To date analogue CCTV has been more appealing due to its low cost and simpler installation and the fact that virtually any analogue CCTV camera can be plugged into any analogue DVR using the same camera to DVR cabling.  This means that CCTV installation has literally been as simple as plugging and playing.

However, there is a growing demand in the CCTV sector for systems with high definition image resolution and there are now several options available, which installers can consider for those customers looking for an upgrade to their existing analogue solution, or those wanting to adopt a CCTV system for the first time.  

HD-SDI (High Definition Serial Digital Interface)
This is the most mature HD option available and produces 1080P HD resolution images.
This can be considered when upgrading from a standard analogue CCTV system to a HD system, because it can operate on the same cabling already installed.  What must be considered before installation is the fact that the DVR to camera cable run has a limitation of 100m (this can be increased using extender units) and the grade and quality of the cable must be high in order to successfully carry the HD-SDI video signal.  In system upgrades both the DVR and the cameras will need replacing with HD-SDI units.

IP (Internet Protocol)
IP CCTV is producing images of great quality in a convenient and energy efficient manner.  IP cameras work by turning images and audio into data and transmitting this data over a network or Internet connection.  The ultimate benefit of this over analogue CCTV systems is the potential to integrate IP CCTV into existing IT networks and CAT5 cabling infrastructure.  This solution is especially beneficial when tackling coverage of much larger areas such as university campuses, multi-level buildings and multi-site retail stores.  IP also offers the highest resolution cameras, albeit at the highest cost, and it is important to consider that regardless of a camera’s image quality claims, the video signal will only be as good as the connectivity and this is more than likely to impact on the clarity of the image that is transmitted by the camera.  Also for consideration is that with cameras of such high megapixels (can be over nine times the resolution of analogue) the memory capacity required for recorded image data storage also greatly increases.

IP CCTV is a technology growing in popularity but for the average small to medium installations is still an option yet to mature in the UK market.         

AHD (Analogue High Definition)
This is the most newly developed solution for transmitting full 720P and 1080P HD digital video in a CCTV surveillance system.
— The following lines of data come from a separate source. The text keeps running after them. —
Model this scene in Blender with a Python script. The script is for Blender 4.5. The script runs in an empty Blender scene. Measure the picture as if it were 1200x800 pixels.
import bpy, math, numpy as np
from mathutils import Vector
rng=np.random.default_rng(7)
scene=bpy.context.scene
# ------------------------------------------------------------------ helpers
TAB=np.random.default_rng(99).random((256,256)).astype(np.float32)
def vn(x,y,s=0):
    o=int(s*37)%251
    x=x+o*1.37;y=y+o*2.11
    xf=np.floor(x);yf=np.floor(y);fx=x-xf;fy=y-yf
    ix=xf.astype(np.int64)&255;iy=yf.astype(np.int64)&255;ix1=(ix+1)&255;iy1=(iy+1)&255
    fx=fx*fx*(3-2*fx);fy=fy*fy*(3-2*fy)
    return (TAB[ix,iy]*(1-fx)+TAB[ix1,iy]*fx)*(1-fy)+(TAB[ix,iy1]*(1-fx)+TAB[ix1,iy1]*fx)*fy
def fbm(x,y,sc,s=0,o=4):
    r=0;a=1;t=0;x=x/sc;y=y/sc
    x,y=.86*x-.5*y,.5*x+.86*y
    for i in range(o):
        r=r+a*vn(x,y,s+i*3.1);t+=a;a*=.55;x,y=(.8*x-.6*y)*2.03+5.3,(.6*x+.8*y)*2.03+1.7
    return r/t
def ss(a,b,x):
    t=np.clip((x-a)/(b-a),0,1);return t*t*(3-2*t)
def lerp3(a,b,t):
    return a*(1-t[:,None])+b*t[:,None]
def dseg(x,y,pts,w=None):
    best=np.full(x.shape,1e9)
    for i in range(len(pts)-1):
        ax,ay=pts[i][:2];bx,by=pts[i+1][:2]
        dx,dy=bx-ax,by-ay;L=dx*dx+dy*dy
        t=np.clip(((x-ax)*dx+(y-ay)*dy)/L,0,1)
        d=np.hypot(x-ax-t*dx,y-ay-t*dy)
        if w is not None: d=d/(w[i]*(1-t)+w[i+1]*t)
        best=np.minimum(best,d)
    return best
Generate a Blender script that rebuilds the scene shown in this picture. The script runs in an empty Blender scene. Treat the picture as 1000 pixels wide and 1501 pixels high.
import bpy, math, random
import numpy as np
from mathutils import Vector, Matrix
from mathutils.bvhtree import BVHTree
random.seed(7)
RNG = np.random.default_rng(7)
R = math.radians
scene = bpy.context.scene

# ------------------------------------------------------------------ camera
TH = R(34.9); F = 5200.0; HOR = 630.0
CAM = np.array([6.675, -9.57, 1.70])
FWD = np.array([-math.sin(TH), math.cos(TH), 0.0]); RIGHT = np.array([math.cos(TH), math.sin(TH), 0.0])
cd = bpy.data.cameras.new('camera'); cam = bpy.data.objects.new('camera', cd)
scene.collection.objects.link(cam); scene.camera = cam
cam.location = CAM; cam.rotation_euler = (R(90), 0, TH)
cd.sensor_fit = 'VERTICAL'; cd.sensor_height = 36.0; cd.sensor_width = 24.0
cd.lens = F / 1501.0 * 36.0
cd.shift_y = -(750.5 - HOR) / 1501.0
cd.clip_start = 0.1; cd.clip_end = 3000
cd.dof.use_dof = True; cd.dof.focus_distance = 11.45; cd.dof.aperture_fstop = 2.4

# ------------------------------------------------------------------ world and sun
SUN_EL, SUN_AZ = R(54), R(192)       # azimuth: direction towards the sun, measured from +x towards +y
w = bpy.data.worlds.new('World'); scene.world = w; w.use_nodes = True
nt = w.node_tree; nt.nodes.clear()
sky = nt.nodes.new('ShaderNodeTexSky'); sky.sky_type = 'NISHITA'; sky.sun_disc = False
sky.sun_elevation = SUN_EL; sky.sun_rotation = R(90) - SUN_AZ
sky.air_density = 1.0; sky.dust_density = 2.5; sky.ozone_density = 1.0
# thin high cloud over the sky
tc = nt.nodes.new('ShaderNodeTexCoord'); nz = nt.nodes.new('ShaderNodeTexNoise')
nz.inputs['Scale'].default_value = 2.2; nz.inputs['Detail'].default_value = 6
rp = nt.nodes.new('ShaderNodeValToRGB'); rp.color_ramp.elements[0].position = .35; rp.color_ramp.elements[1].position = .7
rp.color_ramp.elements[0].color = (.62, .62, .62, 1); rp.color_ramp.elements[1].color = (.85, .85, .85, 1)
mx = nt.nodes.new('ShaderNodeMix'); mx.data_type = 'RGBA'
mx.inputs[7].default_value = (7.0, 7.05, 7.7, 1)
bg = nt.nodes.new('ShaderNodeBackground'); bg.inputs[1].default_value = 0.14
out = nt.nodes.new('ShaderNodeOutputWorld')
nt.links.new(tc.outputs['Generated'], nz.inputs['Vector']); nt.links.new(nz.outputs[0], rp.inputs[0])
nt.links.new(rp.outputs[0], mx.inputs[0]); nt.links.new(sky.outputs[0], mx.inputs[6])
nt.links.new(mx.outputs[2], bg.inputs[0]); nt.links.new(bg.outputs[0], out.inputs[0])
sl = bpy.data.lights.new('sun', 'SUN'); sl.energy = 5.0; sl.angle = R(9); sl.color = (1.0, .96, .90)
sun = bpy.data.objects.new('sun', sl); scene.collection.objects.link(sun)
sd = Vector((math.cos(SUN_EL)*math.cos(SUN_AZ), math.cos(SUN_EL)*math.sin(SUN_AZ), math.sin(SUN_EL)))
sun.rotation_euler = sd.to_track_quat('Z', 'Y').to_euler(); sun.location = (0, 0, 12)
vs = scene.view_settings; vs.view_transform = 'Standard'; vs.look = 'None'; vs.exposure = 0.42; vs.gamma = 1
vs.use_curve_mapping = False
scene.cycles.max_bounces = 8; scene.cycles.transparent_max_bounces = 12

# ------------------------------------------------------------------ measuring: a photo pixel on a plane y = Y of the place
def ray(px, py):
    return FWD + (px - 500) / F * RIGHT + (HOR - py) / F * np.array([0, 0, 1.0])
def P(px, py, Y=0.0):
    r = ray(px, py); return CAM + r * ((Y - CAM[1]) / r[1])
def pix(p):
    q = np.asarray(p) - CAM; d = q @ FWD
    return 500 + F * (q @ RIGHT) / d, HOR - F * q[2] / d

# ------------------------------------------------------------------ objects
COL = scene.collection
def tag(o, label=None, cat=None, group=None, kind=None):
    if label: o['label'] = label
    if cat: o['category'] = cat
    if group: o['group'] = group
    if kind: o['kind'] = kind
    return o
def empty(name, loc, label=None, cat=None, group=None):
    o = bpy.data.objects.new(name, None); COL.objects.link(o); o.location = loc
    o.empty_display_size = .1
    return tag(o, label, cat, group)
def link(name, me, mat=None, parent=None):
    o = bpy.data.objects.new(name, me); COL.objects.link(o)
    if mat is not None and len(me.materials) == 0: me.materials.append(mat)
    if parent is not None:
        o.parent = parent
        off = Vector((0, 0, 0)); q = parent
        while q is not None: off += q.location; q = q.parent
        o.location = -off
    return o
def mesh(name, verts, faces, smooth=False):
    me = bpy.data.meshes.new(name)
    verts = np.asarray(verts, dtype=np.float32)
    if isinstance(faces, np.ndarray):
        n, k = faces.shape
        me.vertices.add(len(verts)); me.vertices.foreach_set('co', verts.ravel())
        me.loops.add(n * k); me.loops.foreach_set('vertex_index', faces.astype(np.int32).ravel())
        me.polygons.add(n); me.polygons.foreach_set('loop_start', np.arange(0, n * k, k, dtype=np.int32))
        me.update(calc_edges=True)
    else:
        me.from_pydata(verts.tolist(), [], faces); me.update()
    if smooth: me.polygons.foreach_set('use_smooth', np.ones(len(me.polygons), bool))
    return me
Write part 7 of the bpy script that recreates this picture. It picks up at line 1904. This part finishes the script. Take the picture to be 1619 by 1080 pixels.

The core concept of AHD is to deliver high definition video using digital TV (DTV) transmission.  AHD leverages the extremely robust AV transmission capability of DTV to easily and seamlessly upgrade an analogue CCTV surveillance system to digital full HD. 

With AHD, high definition digital video can be transmitted easily over existing coaxial cabling - the same cabling used for existing standard resolution analogue systems (such as 960H) and the HD option of HD-SDI.  However, AHD does not suffer from the DVR to camera cable run limitation that is experienced with HD-SDI. In fact AHD cable runs can easily exceed 300m - longer than a standard analogue system’s capability.  AHD products are on average lower cost than HD-SDI and also provide compatibility with standard resolution cameras, allowing a mix of standard and HD cameras connected to a single DVR.  This is most useful if only a partial upgrade to HD is required.  In system upgrading to HD, the DVR and the cameras will need replacing with AHD units.

Although this is the newest option, it is already the fastest growing and it is expected that AHD will be the de facto standard for digital video surveillance systems both now in the future.